The doctor was, like all health personnel who have had anything to do with my heart, of the opinion that I was super healthy, like a high-level athlete. Not world level obviously, but enough to take part in national competitions. Obviously I don’t do that because of my asthma, but I decided to exercise as hard as my asthma allowed for an hour or more each day. And mostly I did so until November, when it rained almost every day, and December, when snow and ice settled on the roads.

Since I could not do physical exercise when I was a child (because of the asthma), I have assumed all my life that my heart never developed to its full strength either, and that it would probably stop working if I ran more than a few steps or walked up a long hill without stopping now and then. Sporadic tachycardia attacks and the occasional fainting confirmed my theory. So the notion that I have some kind of hidden superpower is kind of hard to get used to.

Speaking of superpowers, the superhero MMORPG City of Heroes was closed down on December 1st after over 8 years. I played it pretty much every week from the closed beta until last year, when I slowed down a bit.

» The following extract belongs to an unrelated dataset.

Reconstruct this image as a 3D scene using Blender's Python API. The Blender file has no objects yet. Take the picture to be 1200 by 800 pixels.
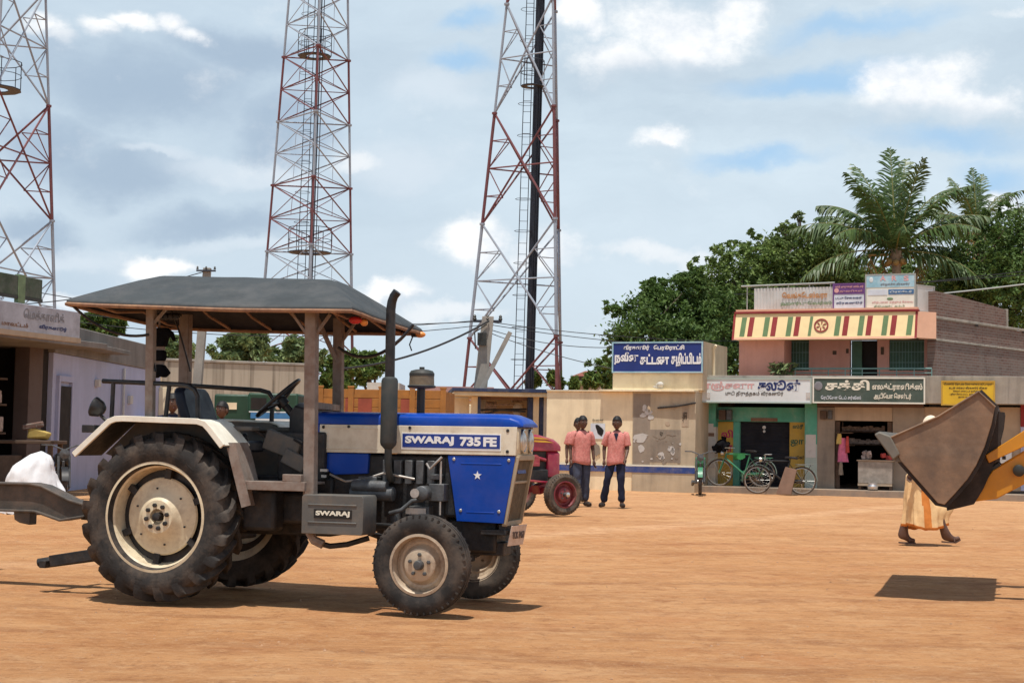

But I was still playing it off and on until the end. It was a game that attracted particularly noble souls, it seems to me. It even spawned its own charity. I have met some of them again in the other superhero MMORPG, Champions Online, but it is not really the same atmosphere. Well, perhaps it is … if not a hint, at least an opportunity to prune that particular part of my life. Perhaps. Someday.

But for now, I have Japanese vocabulary to Memrise. You have to have superpowers of the brain to learn an unspeakably alien language like that, it seems to me. But then, that fits my self-image after all (although I may be the only one having that image of me!)